This post has been updated to correct that Ingalls won the option for a third DDG not because it offered the lower cost but because of industrial base considerations.
Ingalls Shipbuilding in Mississippi won a second Arleigh Burke-class destroyer for the current fiscal year, after competing with General Dynamics Bath Iron Works for the additional hull Congress funded.
The Navy in September 2018 awarded 10 Flight III DDGs to the two builders – six to Ingalls, four to BIW – as a baseline for the program if Congress continued to fund it at a two-a-year rate. The Navy had hoped to move to three a year, though, and the contract included a competition mechanism for BIW and Ingalls if funds were available to buy a third ship in any given fiscal year: when compiling their bids in 2018, the companies were allowed to include additional pricing information that took into account efficiencies gained by buying in bulk and building two ships a year instead of just one.

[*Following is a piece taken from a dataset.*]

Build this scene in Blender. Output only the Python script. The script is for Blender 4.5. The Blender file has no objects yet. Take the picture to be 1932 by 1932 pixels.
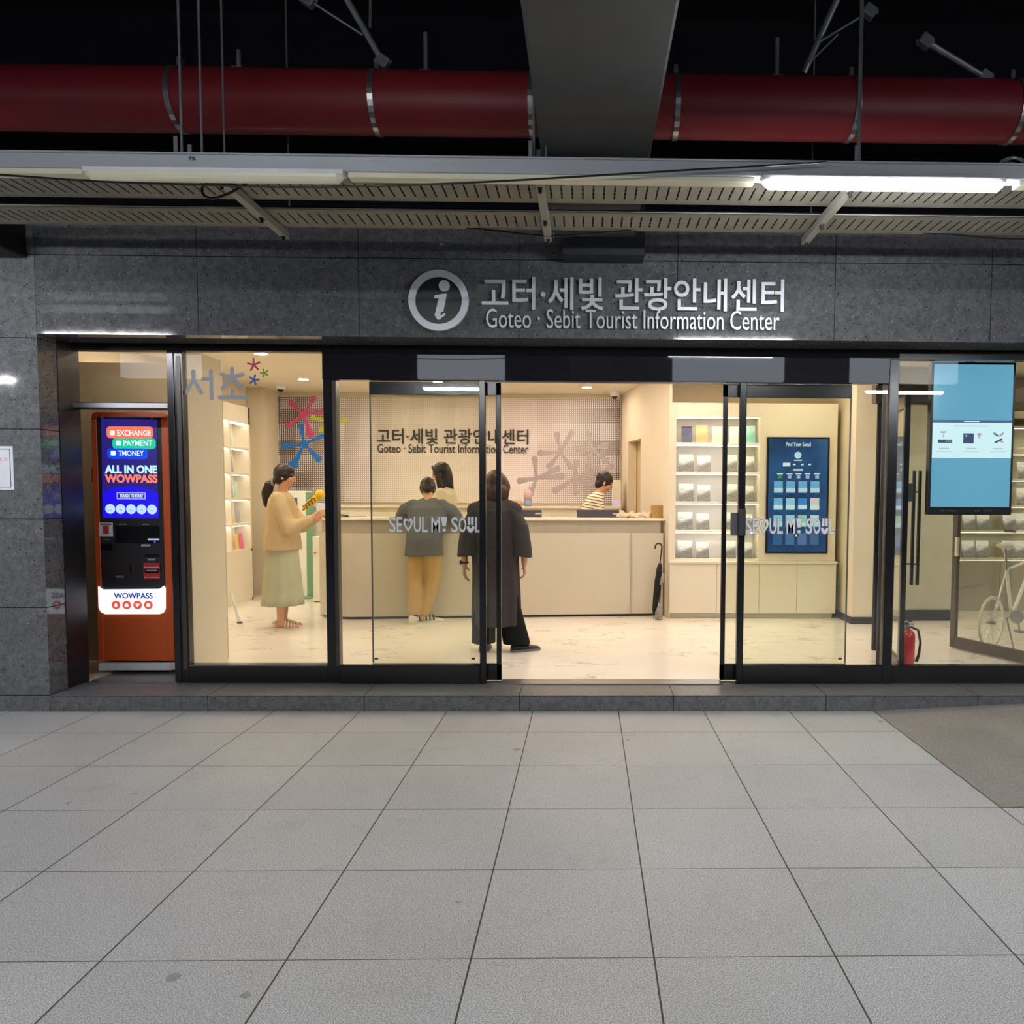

In Fiscal Year 2018, Congress awarded money for just two ships, and both went to Ingalls, in an acknowledgement that BIW had a backlog of work it needed to get through. For 2019 through 2022, each yard was given one ship, with the potential to compete for a second if funds were available.
In FY 2019, BIW ended up winning the third ship when money was authorized and appropriated by lawmakers to bump up to three hulls a year, though the Navy and the yard never said whether the award was made based on lower cost or workload and industrial base considerations.
Today, the Navy awarded a third FY 2020 ship to Ingalls due to industrial base considerations, USNI News understands.
“The FY 2020 [National Defense Authorization Act] and FY 2020 Consolidated Appropriations Act included funding for three (3) FY 2020 DDG 51 class ships. For the third ship, the Navy provided both shipbuilders the opportunity to revise the FY 2020 option ship price (subject only to downward adjustment) established at award. Both shipbuilders provided revised pricing and the Navy selected HII Ingalls as the successful offeror,” Navy spokesman Capt. Danny Hernandez told USNI News about the award to Ingalls.
According to a Defense Department contract announcement, “Huntington Ingalls Inc., Pascagoula, Mississippi, is awarded a $936,032,309 fixed-price-incentive-firm-target modification to previously awarded contract N00024-18-C-2307 to exercise the fiscal 2020 option for the construction of a USS Arleigh Burke DDG-51 class ship (DDG 135). This modification also includes options for engineering change proposals, design budgeting requirements and post-delivery availabilities on the fiscal 2020 option ship. If exercised, the cumulative value of the fiscal 2020 option ship will increase to $947,695,871.”
Though Ingalls now has seven ships in the current FY 2018-2022 multiyear contract to BIW’s five, the Maine shipyard has actually built and delivered more over the life of the program, with 47 of the 89 awarded DDGs going to BIW and 42 to Ingalls, Hernandez said. BIW has delivered 36 to date, and Ingalls has delivered 32.